Let's face it; these are difficult questions. After all, investors, both institutional and retail, have long been treated as a favored interest group (certainly by the SEC), a sort of proxy for the people, particularly in an age of privatized defined-contribution retirement plans. And exchange consolidation clearly works to their favor. Moreover, the lessons of deregulation suggest that in a globalized world, protection not only produces high costs, but is a recipe for anachronism and failure. A cosseted exchange system in the U.S. might leave us the worst of both worlds: high costs, lousy execution, crappy liquidity and poor risk management. We would be at a disadvantage; money would flee; and the attempt to produce more viable exchange-utilities might produce the same consequences as the deregulation of U.S. commercial banks, which represented an attempt to help them against less-rigorously regulated rivals. Or perhaps not. As Bhide argues, by reducing the effect of large, deep markets we may well allocate capital more effectively and swing the equation more toward long-term investment.

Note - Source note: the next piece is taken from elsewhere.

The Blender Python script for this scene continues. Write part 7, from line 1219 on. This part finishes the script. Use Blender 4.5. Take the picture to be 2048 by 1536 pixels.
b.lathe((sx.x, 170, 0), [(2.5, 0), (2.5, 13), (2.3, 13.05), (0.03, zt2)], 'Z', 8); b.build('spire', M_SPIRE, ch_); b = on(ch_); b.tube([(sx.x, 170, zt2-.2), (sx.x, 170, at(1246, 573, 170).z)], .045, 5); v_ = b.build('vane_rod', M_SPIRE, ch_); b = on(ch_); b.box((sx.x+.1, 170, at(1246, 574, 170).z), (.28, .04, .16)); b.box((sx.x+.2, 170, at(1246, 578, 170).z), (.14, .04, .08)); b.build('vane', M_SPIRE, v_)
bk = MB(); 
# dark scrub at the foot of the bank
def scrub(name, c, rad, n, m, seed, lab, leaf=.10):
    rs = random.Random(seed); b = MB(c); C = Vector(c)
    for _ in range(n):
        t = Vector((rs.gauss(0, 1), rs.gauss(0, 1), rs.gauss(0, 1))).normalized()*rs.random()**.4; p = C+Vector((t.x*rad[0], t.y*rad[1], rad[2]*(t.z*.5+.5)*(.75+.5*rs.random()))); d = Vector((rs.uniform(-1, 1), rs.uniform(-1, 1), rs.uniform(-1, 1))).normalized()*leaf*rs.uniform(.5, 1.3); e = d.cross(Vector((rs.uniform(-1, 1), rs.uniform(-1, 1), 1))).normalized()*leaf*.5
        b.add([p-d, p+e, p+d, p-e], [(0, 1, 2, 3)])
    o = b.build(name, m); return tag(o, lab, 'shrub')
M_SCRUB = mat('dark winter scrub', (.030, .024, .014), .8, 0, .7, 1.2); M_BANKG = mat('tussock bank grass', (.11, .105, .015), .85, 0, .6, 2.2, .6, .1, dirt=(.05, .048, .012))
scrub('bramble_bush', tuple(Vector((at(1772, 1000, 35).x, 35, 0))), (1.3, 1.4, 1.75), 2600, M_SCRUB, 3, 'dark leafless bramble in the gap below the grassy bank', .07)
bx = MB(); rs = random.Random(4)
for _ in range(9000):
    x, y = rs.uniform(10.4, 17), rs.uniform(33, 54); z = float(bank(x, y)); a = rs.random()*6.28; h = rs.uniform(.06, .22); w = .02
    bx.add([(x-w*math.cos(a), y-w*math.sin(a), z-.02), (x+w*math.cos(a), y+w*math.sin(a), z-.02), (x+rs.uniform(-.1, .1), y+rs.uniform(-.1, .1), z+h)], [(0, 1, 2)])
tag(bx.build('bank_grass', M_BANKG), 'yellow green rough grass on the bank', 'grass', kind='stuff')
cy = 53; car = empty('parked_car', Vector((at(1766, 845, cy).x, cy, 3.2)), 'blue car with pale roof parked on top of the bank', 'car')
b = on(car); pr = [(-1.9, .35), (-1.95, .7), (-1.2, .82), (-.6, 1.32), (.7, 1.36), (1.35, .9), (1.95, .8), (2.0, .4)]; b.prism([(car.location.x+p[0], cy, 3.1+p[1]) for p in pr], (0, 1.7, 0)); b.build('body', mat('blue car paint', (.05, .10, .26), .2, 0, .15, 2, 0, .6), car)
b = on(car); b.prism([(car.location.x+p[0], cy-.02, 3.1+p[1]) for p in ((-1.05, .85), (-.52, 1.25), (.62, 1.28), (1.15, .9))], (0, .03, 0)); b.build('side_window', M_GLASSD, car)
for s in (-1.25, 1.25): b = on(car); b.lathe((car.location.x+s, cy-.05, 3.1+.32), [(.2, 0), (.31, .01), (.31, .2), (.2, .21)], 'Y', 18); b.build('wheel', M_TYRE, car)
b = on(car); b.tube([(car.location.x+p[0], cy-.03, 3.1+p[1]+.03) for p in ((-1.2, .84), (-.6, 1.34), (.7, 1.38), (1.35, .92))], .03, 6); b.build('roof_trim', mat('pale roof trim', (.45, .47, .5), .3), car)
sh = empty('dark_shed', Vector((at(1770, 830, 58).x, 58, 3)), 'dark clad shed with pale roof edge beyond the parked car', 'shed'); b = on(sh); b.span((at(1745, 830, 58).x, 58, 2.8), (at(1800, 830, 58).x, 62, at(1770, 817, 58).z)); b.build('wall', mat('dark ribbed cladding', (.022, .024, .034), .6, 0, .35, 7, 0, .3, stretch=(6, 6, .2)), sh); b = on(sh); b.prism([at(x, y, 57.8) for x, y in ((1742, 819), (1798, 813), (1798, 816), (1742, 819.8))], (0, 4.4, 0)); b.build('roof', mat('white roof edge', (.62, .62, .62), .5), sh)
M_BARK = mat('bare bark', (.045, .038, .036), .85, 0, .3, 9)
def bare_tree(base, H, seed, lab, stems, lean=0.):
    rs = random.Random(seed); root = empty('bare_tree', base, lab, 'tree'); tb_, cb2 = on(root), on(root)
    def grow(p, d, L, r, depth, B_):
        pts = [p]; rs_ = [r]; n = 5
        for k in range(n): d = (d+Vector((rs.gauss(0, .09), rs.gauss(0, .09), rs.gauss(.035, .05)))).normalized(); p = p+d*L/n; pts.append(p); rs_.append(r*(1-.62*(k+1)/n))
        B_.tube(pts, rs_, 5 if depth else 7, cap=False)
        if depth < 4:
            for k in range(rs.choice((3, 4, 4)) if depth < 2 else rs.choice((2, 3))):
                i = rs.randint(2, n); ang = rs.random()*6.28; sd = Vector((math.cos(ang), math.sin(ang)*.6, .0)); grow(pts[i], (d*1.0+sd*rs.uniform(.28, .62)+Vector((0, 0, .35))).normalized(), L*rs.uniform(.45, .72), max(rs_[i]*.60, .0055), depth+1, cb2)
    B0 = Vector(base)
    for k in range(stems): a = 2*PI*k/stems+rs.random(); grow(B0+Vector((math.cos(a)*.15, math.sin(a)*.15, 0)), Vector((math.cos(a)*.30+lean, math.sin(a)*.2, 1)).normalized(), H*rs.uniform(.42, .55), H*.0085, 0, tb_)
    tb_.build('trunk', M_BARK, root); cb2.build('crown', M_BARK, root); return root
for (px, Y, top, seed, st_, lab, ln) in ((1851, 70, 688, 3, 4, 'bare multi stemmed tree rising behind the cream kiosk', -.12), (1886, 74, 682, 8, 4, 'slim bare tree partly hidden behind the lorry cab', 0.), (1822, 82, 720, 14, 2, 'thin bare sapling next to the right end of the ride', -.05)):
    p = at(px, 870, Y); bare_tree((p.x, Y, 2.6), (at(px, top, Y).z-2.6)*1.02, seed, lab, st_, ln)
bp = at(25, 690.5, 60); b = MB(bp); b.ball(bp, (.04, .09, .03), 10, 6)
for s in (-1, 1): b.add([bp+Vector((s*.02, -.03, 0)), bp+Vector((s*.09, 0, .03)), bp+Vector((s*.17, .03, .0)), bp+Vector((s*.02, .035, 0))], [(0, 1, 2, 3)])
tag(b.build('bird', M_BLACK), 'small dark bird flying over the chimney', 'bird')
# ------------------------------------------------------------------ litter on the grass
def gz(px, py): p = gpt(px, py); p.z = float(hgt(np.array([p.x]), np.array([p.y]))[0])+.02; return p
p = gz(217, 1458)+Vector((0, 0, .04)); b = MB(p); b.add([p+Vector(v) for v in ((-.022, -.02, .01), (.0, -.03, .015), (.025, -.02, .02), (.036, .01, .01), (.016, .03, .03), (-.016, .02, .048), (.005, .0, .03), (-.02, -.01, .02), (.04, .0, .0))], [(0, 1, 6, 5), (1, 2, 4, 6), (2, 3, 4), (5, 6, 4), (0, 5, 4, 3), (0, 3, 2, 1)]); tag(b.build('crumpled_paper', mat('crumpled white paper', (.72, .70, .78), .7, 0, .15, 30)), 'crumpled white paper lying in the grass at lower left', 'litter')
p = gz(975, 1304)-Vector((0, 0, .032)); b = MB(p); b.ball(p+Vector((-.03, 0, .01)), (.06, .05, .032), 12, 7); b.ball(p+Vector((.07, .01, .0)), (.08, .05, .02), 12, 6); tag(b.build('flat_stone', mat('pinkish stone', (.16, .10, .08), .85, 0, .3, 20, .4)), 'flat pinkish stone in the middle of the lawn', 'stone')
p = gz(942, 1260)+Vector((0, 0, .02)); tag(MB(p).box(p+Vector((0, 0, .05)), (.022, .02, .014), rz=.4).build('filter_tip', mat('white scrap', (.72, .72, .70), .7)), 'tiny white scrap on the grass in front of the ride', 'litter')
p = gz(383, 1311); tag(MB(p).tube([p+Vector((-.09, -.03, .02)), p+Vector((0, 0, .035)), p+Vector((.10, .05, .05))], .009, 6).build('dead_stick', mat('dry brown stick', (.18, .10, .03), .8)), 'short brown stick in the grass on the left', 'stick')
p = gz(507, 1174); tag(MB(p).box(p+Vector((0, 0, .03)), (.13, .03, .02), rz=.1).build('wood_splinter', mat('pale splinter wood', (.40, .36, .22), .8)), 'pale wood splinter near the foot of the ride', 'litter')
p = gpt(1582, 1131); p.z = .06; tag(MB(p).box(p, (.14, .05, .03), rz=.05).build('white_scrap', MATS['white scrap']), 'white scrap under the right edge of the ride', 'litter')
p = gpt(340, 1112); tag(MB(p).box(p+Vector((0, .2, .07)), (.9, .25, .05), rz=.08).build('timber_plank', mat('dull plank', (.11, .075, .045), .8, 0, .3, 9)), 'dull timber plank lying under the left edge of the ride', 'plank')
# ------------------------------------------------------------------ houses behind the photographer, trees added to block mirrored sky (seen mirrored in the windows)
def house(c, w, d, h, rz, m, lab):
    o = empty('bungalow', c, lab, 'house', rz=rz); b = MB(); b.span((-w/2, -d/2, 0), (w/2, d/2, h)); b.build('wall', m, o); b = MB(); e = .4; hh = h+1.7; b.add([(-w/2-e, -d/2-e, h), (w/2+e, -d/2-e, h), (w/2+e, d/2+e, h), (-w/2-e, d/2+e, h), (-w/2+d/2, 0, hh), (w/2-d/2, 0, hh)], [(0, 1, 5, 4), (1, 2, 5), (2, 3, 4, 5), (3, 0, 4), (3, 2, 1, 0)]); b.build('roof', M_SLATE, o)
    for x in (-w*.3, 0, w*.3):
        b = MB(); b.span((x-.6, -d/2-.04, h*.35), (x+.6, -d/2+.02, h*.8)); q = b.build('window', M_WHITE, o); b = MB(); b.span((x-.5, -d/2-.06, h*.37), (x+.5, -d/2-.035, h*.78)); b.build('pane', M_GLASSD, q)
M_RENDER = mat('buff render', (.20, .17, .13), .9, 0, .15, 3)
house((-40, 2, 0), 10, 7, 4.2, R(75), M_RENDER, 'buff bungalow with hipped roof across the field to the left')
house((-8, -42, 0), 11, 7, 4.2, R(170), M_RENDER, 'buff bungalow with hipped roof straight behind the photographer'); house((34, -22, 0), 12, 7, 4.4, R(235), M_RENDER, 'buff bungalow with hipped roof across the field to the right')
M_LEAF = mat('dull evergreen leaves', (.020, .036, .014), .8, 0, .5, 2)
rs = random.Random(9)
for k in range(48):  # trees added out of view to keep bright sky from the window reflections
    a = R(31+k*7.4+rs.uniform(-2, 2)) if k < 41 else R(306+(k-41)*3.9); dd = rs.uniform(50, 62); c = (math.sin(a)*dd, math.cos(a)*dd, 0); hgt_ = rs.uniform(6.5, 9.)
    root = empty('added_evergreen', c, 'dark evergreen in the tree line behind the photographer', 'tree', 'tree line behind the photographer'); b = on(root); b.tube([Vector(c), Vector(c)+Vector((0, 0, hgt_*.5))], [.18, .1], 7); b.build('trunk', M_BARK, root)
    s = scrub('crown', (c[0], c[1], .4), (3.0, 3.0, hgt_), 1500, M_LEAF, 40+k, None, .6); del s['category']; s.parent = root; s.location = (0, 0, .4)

So what do we do? What does the future hold? I have to frankly admit, at the risk of sounding like I've been captured by an evil Wall Street gang, that I can't see the future clearly. The issues are, at their heart, ambiguous, tradeoffs between good and bad, but without any certainty of the evolutionary path. Even the argument that we need stronger regulation and enforcement doesn't really help, because of the global context for regulation and technology that really can be located anywhere. Of course, you can - as many will - pick one side of this or the other, defend it vigorously, and claim that your choice is an obvious race to the top or a rapid descent to hell. But that will only work if you claim godlike prescience and ignore the valid arguments of the other side, which in a way is a definition of ideological thinking.